Ma l’obiezione più grossa è che, chiedendo aiuto alle altre regioni con le “quote orso”, Rossi assimila gli orsi alle “quote profughi”, alle “quote rifiuti speciali”.Si appella alla solidarietà per chiedere ad altri di farsi carico di un progetto avventuristico voluto dal Trentino, si chiede ad altri di prendersi una rogna.

L’accettazione dell’orso comincia a diminuire anche nelle regioni vicine e ci sarà una dura reazione delle popolazioni lombarde e venete che si vedono fare concorrenza sleale dal Trentino in campo turistico – e non solo – grazie alla possibilità di trattenere in loco le tasse e sostenere l’economia locale, una possibilità che a Vicenza, a Verona, a Belluno, a Brescia, a Bergamo, a Sondrio è negata. E tutte queste popolazioni sanno che le tasse che lo stato ladro estorce loro servono anche a sostenere l’autonomia trentina.

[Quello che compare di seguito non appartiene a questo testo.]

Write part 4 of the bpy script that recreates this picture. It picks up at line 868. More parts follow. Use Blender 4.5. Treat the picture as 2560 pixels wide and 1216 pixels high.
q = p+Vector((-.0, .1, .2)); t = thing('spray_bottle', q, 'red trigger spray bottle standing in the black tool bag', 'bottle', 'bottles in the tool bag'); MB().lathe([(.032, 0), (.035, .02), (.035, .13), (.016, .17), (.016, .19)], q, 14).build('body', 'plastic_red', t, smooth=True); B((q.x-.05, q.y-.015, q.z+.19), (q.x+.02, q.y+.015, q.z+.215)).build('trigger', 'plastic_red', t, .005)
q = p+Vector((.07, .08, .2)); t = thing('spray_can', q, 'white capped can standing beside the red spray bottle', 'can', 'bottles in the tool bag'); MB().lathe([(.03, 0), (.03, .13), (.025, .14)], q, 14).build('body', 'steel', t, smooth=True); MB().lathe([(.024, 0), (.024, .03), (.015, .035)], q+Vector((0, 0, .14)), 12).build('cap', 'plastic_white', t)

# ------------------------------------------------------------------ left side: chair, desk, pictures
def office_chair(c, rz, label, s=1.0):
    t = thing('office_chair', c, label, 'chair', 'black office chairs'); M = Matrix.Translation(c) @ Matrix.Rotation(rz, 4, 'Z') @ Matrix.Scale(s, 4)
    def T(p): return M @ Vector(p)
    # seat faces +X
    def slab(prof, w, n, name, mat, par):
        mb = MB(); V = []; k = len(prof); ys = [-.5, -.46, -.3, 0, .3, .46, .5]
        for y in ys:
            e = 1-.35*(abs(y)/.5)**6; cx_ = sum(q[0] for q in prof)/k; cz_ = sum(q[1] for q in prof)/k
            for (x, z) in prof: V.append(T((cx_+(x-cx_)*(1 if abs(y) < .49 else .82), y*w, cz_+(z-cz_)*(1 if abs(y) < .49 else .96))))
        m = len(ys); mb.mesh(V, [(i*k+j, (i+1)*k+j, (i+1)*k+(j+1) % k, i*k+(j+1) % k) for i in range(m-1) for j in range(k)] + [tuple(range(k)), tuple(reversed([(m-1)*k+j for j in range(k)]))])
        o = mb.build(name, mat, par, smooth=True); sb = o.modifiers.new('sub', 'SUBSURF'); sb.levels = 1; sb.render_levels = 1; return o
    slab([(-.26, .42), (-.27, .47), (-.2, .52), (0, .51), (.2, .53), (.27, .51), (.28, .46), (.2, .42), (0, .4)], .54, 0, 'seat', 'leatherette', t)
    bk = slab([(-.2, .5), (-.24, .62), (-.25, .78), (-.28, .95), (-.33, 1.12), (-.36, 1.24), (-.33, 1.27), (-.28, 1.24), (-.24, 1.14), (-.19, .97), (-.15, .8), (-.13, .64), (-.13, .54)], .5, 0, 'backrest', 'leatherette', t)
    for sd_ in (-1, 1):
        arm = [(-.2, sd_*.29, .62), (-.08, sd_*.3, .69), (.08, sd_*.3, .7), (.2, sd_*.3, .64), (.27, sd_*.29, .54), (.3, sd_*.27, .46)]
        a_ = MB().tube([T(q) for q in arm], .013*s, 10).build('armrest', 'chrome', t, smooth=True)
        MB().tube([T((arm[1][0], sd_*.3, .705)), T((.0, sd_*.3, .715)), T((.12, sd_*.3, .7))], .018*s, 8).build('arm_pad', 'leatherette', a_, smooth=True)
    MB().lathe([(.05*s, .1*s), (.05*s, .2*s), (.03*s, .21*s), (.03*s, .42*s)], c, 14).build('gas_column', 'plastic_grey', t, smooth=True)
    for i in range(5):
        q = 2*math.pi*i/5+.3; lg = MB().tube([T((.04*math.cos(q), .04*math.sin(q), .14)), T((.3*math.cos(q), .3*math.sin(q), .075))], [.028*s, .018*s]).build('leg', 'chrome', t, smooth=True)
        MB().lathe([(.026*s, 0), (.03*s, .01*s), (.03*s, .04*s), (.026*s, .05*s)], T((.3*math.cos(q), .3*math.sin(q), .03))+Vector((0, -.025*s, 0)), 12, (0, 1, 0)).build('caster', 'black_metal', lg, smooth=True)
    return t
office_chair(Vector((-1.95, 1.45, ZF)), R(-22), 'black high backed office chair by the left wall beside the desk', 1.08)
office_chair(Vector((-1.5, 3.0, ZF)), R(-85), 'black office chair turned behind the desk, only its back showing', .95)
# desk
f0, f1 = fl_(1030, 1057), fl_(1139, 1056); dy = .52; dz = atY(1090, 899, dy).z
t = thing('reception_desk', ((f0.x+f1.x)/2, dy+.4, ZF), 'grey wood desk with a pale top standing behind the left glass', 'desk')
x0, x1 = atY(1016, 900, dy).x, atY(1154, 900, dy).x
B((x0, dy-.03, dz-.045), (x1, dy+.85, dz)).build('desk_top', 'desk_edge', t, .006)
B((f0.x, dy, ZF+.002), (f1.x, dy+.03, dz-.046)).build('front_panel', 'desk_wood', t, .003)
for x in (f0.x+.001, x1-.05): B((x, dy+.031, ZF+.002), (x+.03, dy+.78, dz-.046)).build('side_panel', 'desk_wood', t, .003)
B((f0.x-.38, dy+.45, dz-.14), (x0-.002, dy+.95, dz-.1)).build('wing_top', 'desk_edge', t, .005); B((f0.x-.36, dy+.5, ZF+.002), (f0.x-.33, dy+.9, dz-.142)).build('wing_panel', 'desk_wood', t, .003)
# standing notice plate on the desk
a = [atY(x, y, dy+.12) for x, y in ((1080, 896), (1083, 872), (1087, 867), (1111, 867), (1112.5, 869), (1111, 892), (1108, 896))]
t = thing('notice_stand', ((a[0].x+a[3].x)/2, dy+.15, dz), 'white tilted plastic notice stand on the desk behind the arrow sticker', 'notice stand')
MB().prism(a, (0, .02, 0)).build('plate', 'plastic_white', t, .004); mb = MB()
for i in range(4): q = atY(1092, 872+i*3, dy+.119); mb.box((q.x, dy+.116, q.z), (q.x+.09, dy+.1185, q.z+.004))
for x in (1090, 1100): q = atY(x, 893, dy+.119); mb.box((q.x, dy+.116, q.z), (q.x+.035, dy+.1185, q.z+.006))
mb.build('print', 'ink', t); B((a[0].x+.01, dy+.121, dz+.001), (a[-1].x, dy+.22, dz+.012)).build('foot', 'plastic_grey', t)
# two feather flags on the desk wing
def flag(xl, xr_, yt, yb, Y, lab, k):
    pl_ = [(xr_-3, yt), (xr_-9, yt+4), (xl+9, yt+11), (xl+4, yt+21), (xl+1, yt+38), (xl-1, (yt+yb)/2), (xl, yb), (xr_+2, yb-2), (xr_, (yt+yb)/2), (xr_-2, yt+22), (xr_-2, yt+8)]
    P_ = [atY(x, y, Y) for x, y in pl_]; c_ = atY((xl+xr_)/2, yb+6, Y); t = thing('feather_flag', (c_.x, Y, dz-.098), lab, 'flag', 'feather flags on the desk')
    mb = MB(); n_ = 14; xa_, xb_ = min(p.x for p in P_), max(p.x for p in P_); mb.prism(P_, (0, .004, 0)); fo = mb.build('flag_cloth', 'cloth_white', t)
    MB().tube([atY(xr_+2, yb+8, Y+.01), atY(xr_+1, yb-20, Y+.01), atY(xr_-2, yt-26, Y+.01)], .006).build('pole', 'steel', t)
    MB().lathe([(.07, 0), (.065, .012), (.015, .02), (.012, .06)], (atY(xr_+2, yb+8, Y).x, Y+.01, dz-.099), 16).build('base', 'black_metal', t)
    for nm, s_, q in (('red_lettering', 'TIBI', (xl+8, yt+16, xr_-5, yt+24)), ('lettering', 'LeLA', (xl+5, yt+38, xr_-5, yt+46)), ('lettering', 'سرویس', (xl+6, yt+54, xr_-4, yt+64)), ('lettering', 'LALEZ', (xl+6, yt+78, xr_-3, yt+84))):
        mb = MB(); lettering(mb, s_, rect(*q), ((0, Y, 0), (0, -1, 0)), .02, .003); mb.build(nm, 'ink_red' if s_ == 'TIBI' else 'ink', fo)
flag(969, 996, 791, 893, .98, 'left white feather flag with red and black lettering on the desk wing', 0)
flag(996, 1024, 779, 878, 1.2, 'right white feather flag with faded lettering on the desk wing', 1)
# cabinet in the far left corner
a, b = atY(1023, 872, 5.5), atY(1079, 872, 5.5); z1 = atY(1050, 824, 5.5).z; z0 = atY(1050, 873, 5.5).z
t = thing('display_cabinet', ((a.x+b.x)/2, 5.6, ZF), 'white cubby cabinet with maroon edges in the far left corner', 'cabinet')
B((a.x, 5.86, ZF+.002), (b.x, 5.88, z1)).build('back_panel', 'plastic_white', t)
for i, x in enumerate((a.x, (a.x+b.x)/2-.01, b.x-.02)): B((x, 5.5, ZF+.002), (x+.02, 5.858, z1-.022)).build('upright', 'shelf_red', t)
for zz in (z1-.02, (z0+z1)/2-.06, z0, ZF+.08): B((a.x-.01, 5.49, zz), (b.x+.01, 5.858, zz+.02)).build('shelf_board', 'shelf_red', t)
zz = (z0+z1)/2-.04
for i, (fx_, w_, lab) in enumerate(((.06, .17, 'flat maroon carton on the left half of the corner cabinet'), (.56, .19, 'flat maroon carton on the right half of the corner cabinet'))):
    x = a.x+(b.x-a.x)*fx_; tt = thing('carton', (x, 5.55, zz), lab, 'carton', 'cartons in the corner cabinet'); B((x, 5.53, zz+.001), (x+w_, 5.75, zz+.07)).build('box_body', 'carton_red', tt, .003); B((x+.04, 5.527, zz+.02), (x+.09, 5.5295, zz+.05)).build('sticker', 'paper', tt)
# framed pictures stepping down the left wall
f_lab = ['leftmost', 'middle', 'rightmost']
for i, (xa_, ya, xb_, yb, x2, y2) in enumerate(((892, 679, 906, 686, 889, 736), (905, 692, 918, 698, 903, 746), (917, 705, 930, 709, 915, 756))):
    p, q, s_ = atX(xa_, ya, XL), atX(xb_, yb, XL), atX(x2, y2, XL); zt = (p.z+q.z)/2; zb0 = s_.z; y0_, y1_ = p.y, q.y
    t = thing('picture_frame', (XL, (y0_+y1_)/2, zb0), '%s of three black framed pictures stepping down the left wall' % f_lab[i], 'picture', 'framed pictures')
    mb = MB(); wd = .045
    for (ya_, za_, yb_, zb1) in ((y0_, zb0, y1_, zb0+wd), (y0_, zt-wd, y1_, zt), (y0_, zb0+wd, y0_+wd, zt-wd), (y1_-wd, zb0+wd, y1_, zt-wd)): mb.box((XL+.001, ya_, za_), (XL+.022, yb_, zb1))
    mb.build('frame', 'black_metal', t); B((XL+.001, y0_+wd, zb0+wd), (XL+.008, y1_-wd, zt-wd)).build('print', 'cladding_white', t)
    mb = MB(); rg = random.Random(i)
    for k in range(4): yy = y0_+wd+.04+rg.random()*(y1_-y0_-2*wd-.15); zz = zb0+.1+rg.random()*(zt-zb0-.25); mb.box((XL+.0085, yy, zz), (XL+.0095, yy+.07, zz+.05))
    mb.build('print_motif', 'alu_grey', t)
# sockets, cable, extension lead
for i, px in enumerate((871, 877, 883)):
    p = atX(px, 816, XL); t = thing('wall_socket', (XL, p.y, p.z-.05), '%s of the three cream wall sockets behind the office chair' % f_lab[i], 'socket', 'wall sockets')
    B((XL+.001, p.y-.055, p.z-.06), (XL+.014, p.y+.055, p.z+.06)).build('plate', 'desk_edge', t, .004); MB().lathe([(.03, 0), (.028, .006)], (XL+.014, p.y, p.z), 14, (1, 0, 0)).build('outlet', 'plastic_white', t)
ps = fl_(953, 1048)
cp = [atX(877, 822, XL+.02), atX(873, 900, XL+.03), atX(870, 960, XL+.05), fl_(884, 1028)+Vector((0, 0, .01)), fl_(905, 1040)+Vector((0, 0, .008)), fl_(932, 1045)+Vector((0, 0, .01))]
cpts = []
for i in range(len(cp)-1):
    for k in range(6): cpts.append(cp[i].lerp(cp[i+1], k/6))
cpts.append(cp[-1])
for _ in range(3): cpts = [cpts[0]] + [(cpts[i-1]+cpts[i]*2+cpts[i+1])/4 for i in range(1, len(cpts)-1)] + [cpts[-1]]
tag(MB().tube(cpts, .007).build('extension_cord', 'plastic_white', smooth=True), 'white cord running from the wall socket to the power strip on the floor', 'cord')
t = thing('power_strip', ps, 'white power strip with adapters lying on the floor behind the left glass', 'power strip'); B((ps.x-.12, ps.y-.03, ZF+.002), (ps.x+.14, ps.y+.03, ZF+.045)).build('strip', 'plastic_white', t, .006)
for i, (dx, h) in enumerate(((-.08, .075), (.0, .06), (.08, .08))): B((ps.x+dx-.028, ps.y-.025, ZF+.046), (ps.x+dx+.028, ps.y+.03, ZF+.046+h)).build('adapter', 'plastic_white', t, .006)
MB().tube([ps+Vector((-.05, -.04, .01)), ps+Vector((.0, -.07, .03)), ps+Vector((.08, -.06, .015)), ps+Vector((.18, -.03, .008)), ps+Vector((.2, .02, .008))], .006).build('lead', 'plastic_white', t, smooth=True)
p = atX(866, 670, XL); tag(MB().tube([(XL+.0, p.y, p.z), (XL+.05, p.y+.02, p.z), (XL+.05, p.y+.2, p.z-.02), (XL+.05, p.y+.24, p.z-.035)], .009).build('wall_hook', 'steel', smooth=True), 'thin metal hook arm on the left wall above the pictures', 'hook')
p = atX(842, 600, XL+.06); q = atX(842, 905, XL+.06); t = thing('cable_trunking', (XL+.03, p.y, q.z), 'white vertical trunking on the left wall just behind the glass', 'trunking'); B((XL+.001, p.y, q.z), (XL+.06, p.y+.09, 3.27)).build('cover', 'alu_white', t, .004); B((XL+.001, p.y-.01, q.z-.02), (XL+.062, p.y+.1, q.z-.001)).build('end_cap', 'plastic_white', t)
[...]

Maroni e Zaia non sono aquile ma non così stupidi da aiutare Rossi con quegli orsi di cui la Pat si è fatta bella per anni e che, ora che diventano scomodi, vuole ‘mettere in comune’. Come si diceva: “socializzare le perdite e privatizzare i profitti”. Non funziona.

Facciamo così Rossi. Tu dividi con i vicini montanari di serie B  la tua autonomia e poi noi prendiamo i tuoi orsi.